Brown has been scuba diving since the late 1990s, taking up the sport when his son was 15 years old so they would have something to do together. He took Aggressor diving trips to the Galapagos Islands and Belize before he bought the company in 2007.
“I love the customer service business,” says Brown. “That’s what this business really is.”
As a boy Wiese played with his dogs on the Stony Brook mudflats of his native Long Island. When he was 11 years old, he climbed Mt. Kilimanjaro with his father. From cross-country skiing to the North Pole to leading expeditions to Australia’s Northern Territory, he has been exploring the planet ever since.
He is president of The Explorers Club, an international professional society founded in 1904 to promote the scientific exploration of land, sea, air and space. He has served as president of the organization since 2002, when he became the youngest person to assume the position.

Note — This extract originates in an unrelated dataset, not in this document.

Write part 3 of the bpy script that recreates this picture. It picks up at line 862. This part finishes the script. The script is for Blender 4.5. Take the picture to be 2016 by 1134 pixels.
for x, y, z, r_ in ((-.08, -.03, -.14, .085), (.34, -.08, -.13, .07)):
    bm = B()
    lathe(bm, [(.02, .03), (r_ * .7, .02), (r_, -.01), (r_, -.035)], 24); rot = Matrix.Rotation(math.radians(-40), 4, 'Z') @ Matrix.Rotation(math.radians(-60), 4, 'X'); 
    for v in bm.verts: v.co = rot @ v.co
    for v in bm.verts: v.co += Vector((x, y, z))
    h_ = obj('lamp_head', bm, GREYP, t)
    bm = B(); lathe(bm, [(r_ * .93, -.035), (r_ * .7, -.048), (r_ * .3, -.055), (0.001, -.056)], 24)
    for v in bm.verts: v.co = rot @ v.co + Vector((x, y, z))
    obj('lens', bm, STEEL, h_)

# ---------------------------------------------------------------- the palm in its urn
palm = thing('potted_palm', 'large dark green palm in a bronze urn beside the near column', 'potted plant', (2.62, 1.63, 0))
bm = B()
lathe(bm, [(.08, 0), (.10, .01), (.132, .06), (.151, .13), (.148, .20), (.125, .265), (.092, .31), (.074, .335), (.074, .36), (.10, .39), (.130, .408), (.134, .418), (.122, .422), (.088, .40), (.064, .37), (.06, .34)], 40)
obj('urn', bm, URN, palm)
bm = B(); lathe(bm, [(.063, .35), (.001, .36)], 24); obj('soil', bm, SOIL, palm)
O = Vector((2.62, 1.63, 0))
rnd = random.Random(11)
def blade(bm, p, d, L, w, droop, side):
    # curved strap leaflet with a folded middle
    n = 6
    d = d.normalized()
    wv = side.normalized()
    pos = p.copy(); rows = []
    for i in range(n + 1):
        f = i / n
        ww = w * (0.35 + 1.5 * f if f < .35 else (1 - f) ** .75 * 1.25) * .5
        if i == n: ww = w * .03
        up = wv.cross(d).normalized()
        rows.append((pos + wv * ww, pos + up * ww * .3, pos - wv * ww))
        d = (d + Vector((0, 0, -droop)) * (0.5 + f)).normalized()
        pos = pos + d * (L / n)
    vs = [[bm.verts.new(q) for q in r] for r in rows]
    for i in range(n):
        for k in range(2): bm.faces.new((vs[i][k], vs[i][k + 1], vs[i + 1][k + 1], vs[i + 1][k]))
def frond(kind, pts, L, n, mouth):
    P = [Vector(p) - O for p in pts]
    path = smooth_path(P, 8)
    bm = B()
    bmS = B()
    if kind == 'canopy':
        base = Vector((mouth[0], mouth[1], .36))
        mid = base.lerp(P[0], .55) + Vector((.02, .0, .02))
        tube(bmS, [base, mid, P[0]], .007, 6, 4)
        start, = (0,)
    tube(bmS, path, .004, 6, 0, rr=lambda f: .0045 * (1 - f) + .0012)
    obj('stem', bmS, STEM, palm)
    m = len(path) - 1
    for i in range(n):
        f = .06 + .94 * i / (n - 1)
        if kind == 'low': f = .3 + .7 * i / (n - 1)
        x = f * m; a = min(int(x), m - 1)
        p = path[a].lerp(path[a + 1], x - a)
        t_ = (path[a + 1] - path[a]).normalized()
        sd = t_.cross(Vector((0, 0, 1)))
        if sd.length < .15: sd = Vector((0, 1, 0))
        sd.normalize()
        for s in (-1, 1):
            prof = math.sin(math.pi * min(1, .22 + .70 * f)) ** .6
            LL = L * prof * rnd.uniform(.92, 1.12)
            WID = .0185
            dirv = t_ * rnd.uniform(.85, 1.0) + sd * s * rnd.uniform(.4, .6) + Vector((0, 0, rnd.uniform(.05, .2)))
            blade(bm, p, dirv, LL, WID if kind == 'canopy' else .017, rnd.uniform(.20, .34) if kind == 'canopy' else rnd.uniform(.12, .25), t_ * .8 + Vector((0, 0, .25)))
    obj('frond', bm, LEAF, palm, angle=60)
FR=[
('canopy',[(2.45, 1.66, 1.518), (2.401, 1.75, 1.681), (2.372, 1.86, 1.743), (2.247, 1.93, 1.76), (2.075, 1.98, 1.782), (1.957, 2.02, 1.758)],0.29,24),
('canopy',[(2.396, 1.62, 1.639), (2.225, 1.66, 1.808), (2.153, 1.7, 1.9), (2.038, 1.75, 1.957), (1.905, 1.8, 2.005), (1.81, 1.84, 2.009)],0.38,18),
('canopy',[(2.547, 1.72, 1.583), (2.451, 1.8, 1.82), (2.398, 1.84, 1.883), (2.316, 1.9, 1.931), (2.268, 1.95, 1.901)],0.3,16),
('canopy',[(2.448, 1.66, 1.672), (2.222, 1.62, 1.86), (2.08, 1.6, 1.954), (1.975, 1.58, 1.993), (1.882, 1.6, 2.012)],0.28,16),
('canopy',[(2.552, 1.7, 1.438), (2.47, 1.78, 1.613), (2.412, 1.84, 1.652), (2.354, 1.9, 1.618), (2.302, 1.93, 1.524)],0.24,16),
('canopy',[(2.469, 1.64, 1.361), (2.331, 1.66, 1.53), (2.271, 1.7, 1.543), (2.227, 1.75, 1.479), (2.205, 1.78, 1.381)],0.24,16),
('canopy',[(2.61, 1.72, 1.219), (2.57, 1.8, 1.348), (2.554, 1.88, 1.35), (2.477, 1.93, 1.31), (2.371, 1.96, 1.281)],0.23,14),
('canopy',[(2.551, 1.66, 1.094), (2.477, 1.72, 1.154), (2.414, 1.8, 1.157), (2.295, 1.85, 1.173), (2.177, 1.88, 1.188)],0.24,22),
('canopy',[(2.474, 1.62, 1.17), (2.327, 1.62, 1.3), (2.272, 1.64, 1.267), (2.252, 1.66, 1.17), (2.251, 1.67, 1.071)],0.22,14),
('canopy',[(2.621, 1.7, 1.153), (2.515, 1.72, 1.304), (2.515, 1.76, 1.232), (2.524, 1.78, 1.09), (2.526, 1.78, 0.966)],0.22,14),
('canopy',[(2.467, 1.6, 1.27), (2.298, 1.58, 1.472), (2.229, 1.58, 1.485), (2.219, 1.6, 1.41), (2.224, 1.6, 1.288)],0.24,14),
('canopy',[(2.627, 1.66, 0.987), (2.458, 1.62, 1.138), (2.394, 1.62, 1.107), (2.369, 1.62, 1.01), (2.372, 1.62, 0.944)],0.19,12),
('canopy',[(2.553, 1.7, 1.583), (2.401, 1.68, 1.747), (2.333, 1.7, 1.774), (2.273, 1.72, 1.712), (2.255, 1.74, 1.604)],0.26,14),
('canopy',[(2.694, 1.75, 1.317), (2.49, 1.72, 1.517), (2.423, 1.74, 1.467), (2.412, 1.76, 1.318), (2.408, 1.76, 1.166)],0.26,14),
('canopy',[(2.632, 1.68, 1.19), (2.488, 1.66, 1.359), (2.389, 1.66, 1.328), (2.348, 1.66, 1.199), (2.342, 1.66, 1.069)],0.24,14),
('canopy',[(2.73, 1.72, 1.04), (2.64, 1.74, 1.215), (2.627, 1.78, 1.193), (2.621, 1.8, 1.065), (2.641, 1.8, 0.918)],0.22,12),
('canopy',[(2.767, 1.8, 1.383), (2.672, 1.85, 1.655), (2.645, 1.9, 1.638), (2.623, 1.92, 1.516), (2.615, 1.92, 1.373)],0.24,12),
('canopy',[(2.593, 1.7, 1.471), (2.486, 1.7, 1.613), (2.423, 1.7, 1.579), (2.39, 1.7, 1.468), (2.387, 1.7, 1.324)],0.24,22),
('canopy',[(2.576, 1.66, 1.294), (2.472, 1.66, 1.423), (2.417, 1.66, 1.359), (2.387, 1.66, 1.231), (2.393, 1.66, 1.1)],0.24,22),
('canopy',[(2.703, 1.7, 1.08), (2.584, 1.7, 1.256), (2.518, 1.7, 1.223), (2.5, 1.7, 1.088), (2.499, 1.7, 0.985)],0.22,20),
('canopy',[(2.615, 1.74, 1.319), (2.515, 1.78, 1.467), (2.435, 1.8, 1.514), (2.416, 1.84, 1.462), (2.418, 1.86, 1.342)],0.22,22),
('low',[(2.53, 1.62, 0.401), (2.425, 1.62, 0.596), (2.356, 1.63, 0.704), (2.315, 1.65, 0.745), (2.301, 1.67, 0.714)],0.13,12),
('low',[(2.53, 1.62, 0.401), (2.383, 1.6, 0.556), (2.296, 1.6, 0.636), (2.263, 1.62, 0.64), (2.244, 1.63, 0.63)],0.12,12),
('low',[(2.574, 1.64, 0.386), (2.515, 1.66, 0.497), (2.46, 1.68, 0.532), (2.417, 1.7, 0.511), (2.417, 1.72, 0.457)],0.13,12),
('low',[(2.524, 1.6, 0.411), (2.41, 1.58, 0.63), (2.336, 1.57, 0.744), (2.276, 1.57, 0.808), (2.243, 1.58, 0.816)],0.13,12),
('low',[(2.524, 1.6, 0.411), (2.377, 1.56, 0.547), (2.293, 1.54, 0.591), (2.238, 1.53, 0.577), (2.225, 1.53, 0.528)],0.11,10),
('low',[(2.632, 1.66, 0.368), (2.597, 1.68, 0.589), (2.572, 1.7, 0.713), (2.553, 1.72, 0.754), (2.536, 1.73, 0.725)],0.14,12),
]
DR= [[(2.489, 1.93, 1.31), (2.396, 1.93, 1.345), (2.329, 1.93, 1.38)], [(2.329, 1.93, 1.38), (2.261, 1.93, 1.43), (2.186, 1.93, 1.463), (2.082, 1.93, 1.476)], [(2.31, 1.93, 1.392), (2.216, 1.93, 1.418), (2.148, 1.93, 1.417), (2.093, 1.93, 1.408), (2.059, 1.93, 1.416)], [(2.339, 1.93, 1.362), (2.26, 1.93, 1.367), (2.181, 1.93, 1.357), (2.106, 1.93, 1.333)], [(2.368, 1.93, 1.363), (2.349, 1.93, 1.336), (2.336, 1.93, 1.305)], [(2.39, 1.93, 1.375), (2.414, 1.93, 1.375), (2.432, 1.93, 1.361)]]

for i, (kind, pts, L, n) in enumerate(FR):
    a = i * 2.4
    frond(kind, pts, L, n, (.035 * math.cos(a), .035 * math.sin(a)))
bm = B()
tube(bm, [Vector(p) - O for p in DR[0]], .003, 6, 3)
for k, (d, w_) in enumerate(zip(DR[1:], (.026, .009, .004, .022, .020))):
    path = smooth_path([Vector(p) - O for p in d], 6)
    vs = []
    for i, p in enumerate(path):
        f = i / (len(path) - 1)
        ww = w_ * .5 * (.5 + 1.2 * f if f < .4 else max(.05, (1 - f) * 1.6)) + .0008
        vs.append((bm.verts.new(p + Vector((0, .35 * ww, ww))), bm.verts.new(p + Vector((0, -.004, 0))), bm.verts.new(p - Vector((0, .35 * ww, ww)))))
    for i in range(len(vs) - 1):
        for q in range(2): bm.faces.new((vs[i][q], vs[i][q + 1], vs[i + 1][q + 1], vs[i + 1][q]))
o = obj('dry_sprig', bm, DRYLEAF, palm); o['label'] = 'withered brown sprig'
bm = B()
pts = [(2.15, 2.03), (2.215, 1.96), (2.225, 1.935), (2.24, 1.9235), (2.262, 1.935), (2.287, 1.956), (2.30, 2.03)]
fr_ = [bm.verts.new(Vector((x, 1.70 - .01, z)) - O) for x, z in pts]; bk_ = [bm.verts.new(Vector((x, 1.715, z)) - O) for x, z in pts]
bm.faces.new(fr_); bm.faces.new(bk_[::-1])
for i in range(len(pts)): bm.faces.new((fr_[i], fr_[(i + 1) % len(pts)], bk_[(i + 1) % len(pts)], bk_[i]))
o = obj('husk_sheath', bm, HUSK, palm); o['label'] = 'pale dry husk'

“There are always wonderful experiences every time you travel somewhere,” Wiese says. “I’ve had very few situations that have given me pause.”
He escaped an avalanche on Mt. Everest and nearly drowned during a raft race in Belize. However, Wiese says, “A good explorer sees the dark clouds on the horizon and still goes in. You learn to solve a problem before it becomes a crisis.”